La censura svolta dal ricorso, che contesta l’applicazione del principio giurisprudenziale sopra richiamato nel giudizio di opposizione a decreto ingiuntivo, va pertanto disattesa.
Il ricorso va invece accolto nella parte in cui comunque censura il rigetto dell’appello avver so la statuizione di primo grado di compensazione delle spese di lite. La Corte distrettuale che ha confermato tale decisione appare infatti in contrasto con le ragioni sopra esposte, che portano a devolvere la pronuncia sulle spese al giudice di fronte al quale la causa viene riassunta. Ne discende che il Tribunale non avrebbe comunque potuto disporne la compensazione.
La sentenza va pertanto cassata in relazione alla censura accolta e, non essendo necessari ulteriori accertamenti di fatto, la causa è decisa nel merito
mediante l’annullamento della statuizione della sentenza di primo grado che ha disposto la compensazione delle spese di lite.
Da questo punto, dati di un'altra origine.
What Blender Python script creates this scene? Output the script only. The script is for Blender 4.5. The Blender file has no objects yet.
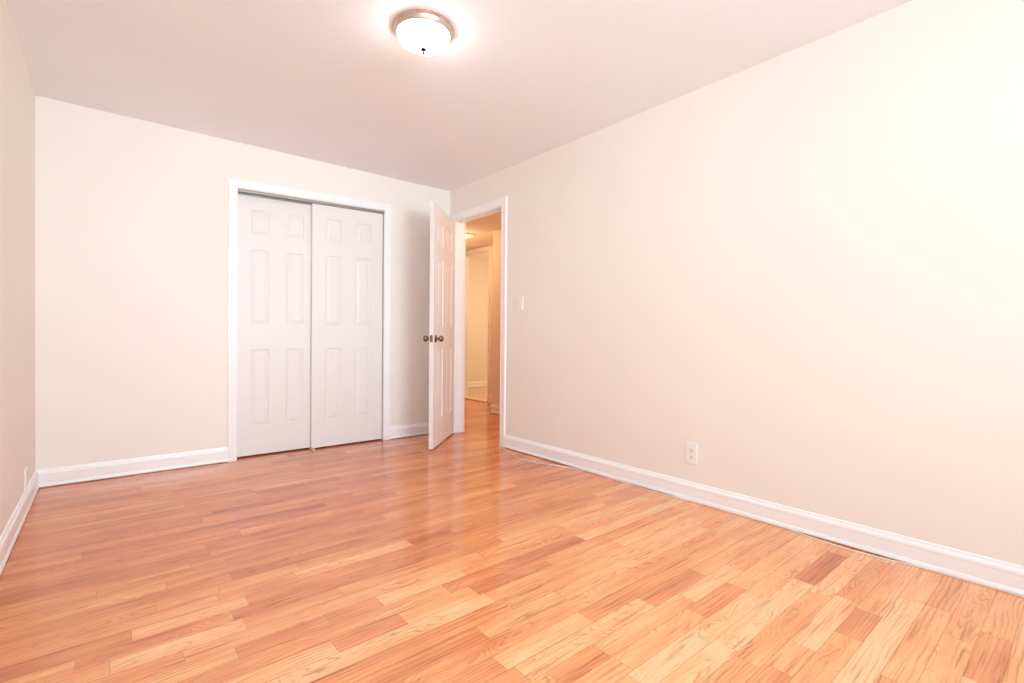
import bpy, bmesh, math, random
from mathutils import Vector, Matrix

random.seed(11)
scene = bpy.context.scene
C = scene.collection

# ------------------------------------------------------------------ measures (metres)
XR, YB, XL, H = 2.649, 4.175, -0.342, 2.412      # right wall, back wall, left wall, ceiling height
YF = -2.10                                       # wall behind the camera
WT = 0.104                                       # wall thickness
EYE = 0.96

# ------------------------------------------------------------------ camera
def make_camera():
    f, yaw, pitch, roll = 486.57, 0.6934942, -0.0100841, 0.0084156
    F = Vector((math.sin(yaw)*math.cos(pitch), math.cos(yaw)*math.cos(pitch), math.sin(pitch)))
    R0 = Vector((math.cos(yaw), -math.sin(yaw), 0)); U0 = R0.cross(F)
    R = R0*math.cos(roll) + U0*math.sin(roll); U = U0*math.cos(roll) - R0*math.sin(roll)
    cd = bpy.data.cameras.new('camera'); cam = bpy.data.objects.new('camera', cd); C.objects.link(cam)
    m = Matrix((( R.x, U.x, -F.x, 0), (R.y, U.y, -F.y, 0), (R.z, U.z, -F.z, EYE), (0, 0, 0, 1)))
    cam.matrix_world = m
    cd.sensor_fit = 'HORIZONTAL'; cd.sensor_width = 36; cd.lens = f/1024*36
    cd.clip_start = 0.02; cd.clip_end = 60
    scene.camera = cam
make_camera()

# ------------------------------------------------------------------ world, exposure
world = bpy.data.worlds.new('sky'); scene.world = world; world.use_nodes = True
bg = world.node_tree.nodes['Background']; bg.inputs['Color'].default_value = (0.80, 0.90, 1.0, 1); bg.inputs['Strength'].default_value = 2.0
vs = scene.view_settings
vs.view_transform = 'Standard'; vs.look = 'None'; vs.gamma = 1; vs.use_curve_mapping = False
vs.exposure = 0.07
scene.cycles.max_bounces = 14; scene.cycles.diffuse_bounces = 10; scene.cycles.glossy_bounces = 5
scene.cycles.use_denoising = True
scene.cycles.sample_clamp_indirect = 8

# ------------------------------------------------------------------ lights
def area(name, loc, rot, sx, sy, power, col, spread=math.pi):
    l = bpy.data.lights.new(name, 'AREA'); l.shape = 'RECTANGLE'; l.size = sx; l.size_y = sy
    l.energy = power; l.color = col; l.spread = spread
    o = bpy.data.objects.new(name, l); C.objects.link(o); o.location = loc; o.rotation_euler = rot; return o
# daylight through the window in the wall behind the photographer
WX0, WX1, WZ0, WZ1 = 0.25, 2.05, 0.72, 2.16
area('daylight_window', ((WX0+WX1)/2, YF-0.09, (WZ0+WZ1)/2), (math.radians(90), 0, 0), WX1-WX0, WZ1-WZ0, 37, (0.71, 0.86, 0.955), math.radians(76))
# the photographer's flash, bounced off the ceiling beside the camera
area('bounce_flash', (-0.05, -0.90, 1.45), (math.radians(172), 0, 0), 0.30, 0.30, 46, (0.50, 0.82, 1.0))
LAMP = (1.150, 2.056)
def point(name, loc, power, col, r):
    l = bpy.data.lights.new(name, 'POINT'); l.energy = power; l.color = col; l.shadow_soft_size = r
    o = bpy.data.objects.new(name, l); C.objects.link(o); o.location = loc; return o
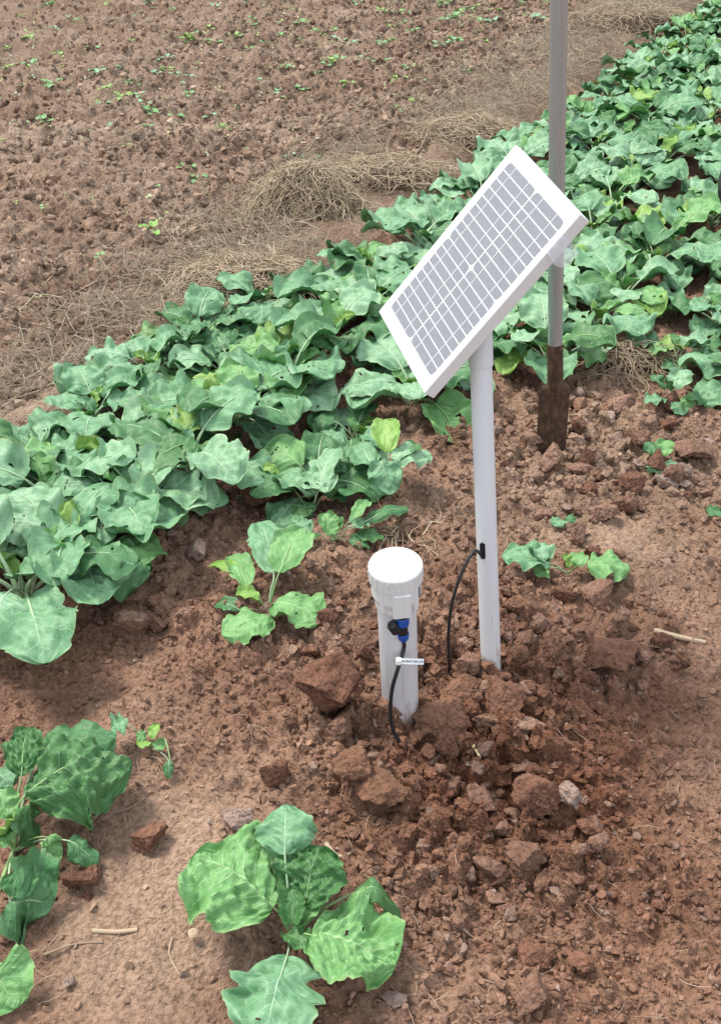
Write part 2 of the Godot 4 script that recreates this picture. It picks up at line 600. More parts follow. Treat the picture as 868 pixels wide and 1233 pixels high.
func make_leaf_pool() -> void:
	var ages := {
		"old": [50.0, 12.0, -40.0, 16.0, 0.35, 0.30], "middle": [68.0, 9.0, -34.0, 20.0, 0.38, 0.30], "inner": [76.0, 8.0, 15.0, 25.0, 0.28, 0.24],
	}
	for k in ages:
		var a: Array = ages[k]
		leaf_pool[k] = []
		for i in 12:
			var pts := arch(a[0] + rng.randf_range(-a[1], a[1]), a[2] + rng.randf_range(-a[3], a[3]), rng.randf_range(0.8, 1.5), rng.randf_range(-0.25, 0.25))
			leaf_pool[k].append(leaf_mesh(pts, {
				"pl": a[4] + rng.randf_range(-0.05, 0.05), "width": a[5] * rng.randf_range(0.88, 1.2), "roll": rng.randf_range(-0.3, 0.3), "twist": rng.randf_range(-0.5, 0.5),
				"cup": rng.randf_range(-0.18, 0.3) if k != "inner" else rng.randf_range(0.3, 0.7), "ripple": rng.randf_range(0.09, 0.24), "freq": rng.randf_range(1.3, 3.4),
				"bites": maxi(0, rng.randi_range(-1, 3)), "lobes": rng.randf_range(0.05, 0.28) if i % 3 == 0 else 0.0, "teeth": rng.randf_range(0.03, 0.06), "pucker": rng.randf_range(0.02, 0.05), "seed": i * 3 + a[0],
			}))

func leaf(parent: Node, meshes: Array, look: String, called := "leaf") -> MeshInstance3D:
	var b := part(called, meshes[0], mats[look], parent)
	part("stalk", meshes[1], mats.stalk if look.begins_with("bloom") else mats.stalk_green, b)
	return b

func crop_plant(at: Vector3, label: String, group: String, size: float, count: int, pale := 0.5) -> Node3D:
	var t := thing("crop_plant", label, "crop plant", at, group)
	var start := rng.randf() * TAU
	for i in count:
		var age := float(i) / (count - 1)
		var key := "old" if age < 0.48 else "middle" if age < 0.82 else "inner"
		var pick: Array = leaf_pool[key][rng.randi() % leaf_pool[key].size()]
		var roll := rng.randf()
		var look := "bloom" if roll < 0.34 else "bloom_dark" if roll < 0.54 else "bloom_pale" if roll < 0.80 else "fresh" if roll < 0.92 else "fresh_dark"
		if key == "inner":
			look = "fresh" if roll < 0.55 else "young" if roll < 0.8 else "bloom"
		elif key == "old" and roll > 0.94:
			look = "young"
		var l := leaf(t, pick, look)
		var s := size * (lerpf(1.08, 0.92, age) if key != "inner" else 0.5) * rng.randf_range(0.82, 1.15)
		l.transform = Transform3D(Basis(Vector3.UP, start + i * 2.39996 + rng.randf_range(-0.35, 0.35)) * Basis(Vector3.FORWARD, rng.randf_range(-0.1, 0.1)) * Basis.from_scale(Vector3.ONE * s), Vector3(rng.randf_range(-0.012, 0.012), 0.005 + 0.02 * age, rng.randf_range(-0.012, 0.012)))
	return t

# a leaf of a plant that stands alone: stalk foot, blade foot and tip in metres
func set_leaf(plant: Node3D, foot: Vector3, neck: Vector3, tip: Vector3, width: float, look: String, o := {}) -> void:
	var c := plant.position
	var rise: float = o.get("rise", 0.12) * neck.distance_to(tip)
	var mid := (neck + tip) / 2.0 + Vector3.UP * rise
	var low := foot.lerp(neck, 0.5) + Vector3.UP * 0.12 * foot.distance_to(neck)
	var keys := [foot - c, low - c, neck - c, mid - c, tip - c]
	var pts := smooth_curve(keys, 41)
	var d := o.duplicate()
	d.merge({"pl": 0.5, "width": width / 2.0 * 1.12, "nu": 31, "nv": 58, "r0": 0.014, "ripple": 0.16, "freq": 2.6, "teeth": 0.06, "pucker": 0.022, "cup": 0.12, "bites": maxi(0, rng.randi_range(-2, 3)) if width > 0.06 else 0, "seed": int(rng.randi() % 90)})
	leaf(plant, leaf_mesh(pts, d), look)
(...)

L ‘ incertezza delle questioni affrontate e la non univocità delle soluzioni offerte dalla giurisprudenza costituiscono valide ragioni per la compensazione delle spese del giudizio di appello e del presente giudizio di legittimità.
P.Q.M.
accoglie il ricorso nei limiti di cui in motivazione, cassa in relazione alla censura accolta la sentenza impugnata e, decidendo nel merito, annulla la statuizione della sentenza del Tribunale di Ravenna che ha disposto la compensazione delle spese di lite. Compensa tra le parti le spese del giudizio di appello e del giudizio di cassazione.
Così deciso in Roma, nella camera di consiglio del 25 giugno 2024.